For cutting the CFRP mats and milling the wood cores, Dietzel relies on CVD diamond-tipped and CVD diamond-coated milling tools from HORN as well as on a CNC portal milling machine. “The materials are very abrasive. Carbide would wear away too quickly during machining”, explains HORN field sales representative Stefan Bachmann. The CFRP mats and the 3D shapes of the wood cores are milled using DSS diamond-coated end mills. The edges are trimmed with a CVD-D-tipped milling cutter with five cutting edges.

“The edges of the CFRP mats are very important. If any parts are frayed or delaminated, they are useless. We are completely satisfied with the performance of HORN milling tools, because rejects are very costly when you are using CFRP”, explains Dietzel. Prior to milling, an additional fabric is stuck onto the CFRP mats to protect the edges. This fabric is removed after machining. For the milling operations, Dietzel uses a CNC portal milling machine, which would normally be used in the woodworking industry to produce furniture parts. “With its vacuum clamping table, the machine provides us with all the features and machining options that we need for our products”, clarifies the Managing Director.
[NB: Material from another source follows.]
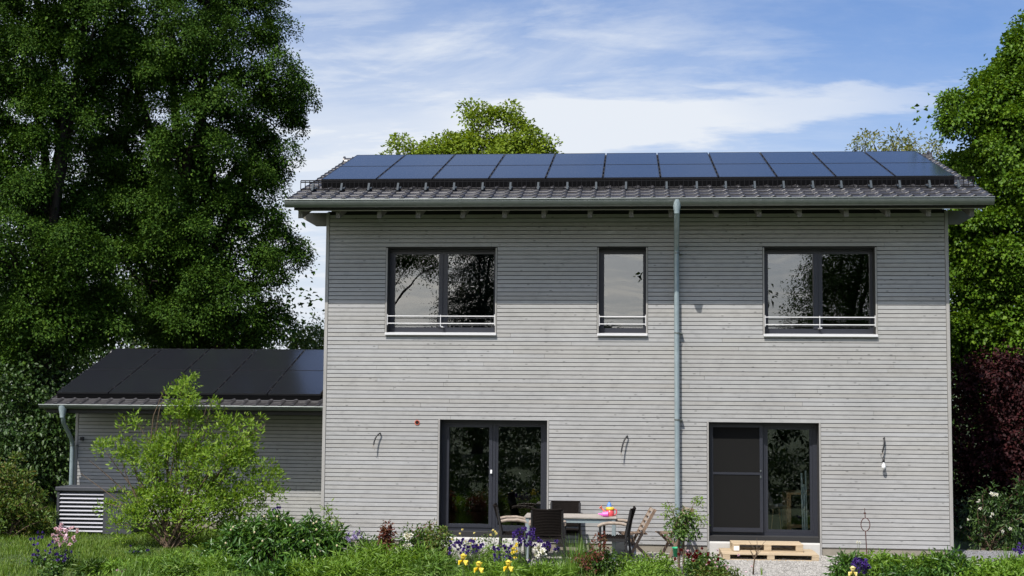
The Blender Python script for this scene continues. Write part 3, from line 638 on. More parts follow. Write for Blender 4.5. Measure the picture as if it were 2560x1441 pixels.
# openings and cables on the wall
q = P(1043, 1057, 0.0)
vent = MB().lathe([(0.046, 0.0), (0.046, 0.012), (0.034, 0.012), (0.034, -0.02)], (0, 0, 0), 16).xform(Matrix.Rotation(R(90), 4, 'X')).build('pipe_sleeve', M['terracotta'], house, (q[0], -0.002, q[2]))
MB().lathe([(0.035, 0.0), (0.0, 0.0)], (0, 0, 0), 16).xform(Matrix.Rotation(R(90), 4, 'X')).build('pipe_bore', M['hole'], vent, (0, -0.004, 0))
def cable(label, a, b, mid, group=None):
    t = thing('wall_cable', label, 'cable', tuple(a), 0, 'bare cables hanging from the wall'); a = np.array(a)
    pts = [np.array([a[0], 0.01, a[2]]), a+np.array([0.004, -0.05, 0.012]), np.array(mid), np.array(b)]
    pts = [pts[0], pts[1]]+[(1-s)**2*pts[1]+2*s*(1-s)*pts[2]+s*s*pts[3] for s in (0.2, 0.4, 0.6, 0.8, 1.0)]
    MB().tube([p-a for p in pts], 0.0135, 8).build('sheath', M['cable'], t)
    e = np.array(b)-a; w_ = MB()
    for k, (ox, oz) in enumerate(((-0.02, -0.06), (0.015, -0.09))): w_.tube([e, e+np.array([ox*0.7, -0.01, oz*0.5]), e+np.array([ox, 0.02, oz])], 0.0035, 5)
    w_.build('loose_wire', M['old_wood'], t); return t
cable('black cable end curling from the boards left of the left terrace door', P(951, 1085, 0.0), P(934, 1113, -0.13), P(937, 1090, -0.10))
cable('black cable end curling from the boards between the garden table and the downpipe', P(1568, 1092, 0.0), P(1553, 1131, -0.13), P(1558, 1098, -0.10))
cable('straight black cable above the bare bulb right of the right terrace door', P(2209, 1097, 0.0), P(2206, 1131, -0.09), P(2212, 1110, -0.09))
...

Cutting rather than crushing

CVD diamond differs from PCD diamond cutting edges in several ways. CVD diamond is 99.99 per cent pure diamond – in contrast to PCD, which is mixed with a binder that makes up 10 to 20 per cent. Although both cutting materials are polycrystalline, CVD diamond has a more homogeneous structure that is almost as hard and wear-resistant as natural monocrystalline diamond. Whereas PCD cutting edges are usually ground or eroded, CVD cutting edges are precision-lasered. As a result, the cutting edge roundness of between one and two microns makes them at least ten times as sharp. During PCD grinding, boundary crystals at the cutting edge are knocked out but during CVD diamond laser cutting, the beam slices through them. This also explains the long tool life that is achieved when machining carbon-fibre and glass-fibre reinforced plastics. With their sharpness of 1 to 2 µm, CVD diamond cutting edges slice through thin fibres measuring 5 to 8 µm in thickness whereas PCD cutting edges are ten times blunter meaning that they merely crush the fibres and wear away more quickly due to friction.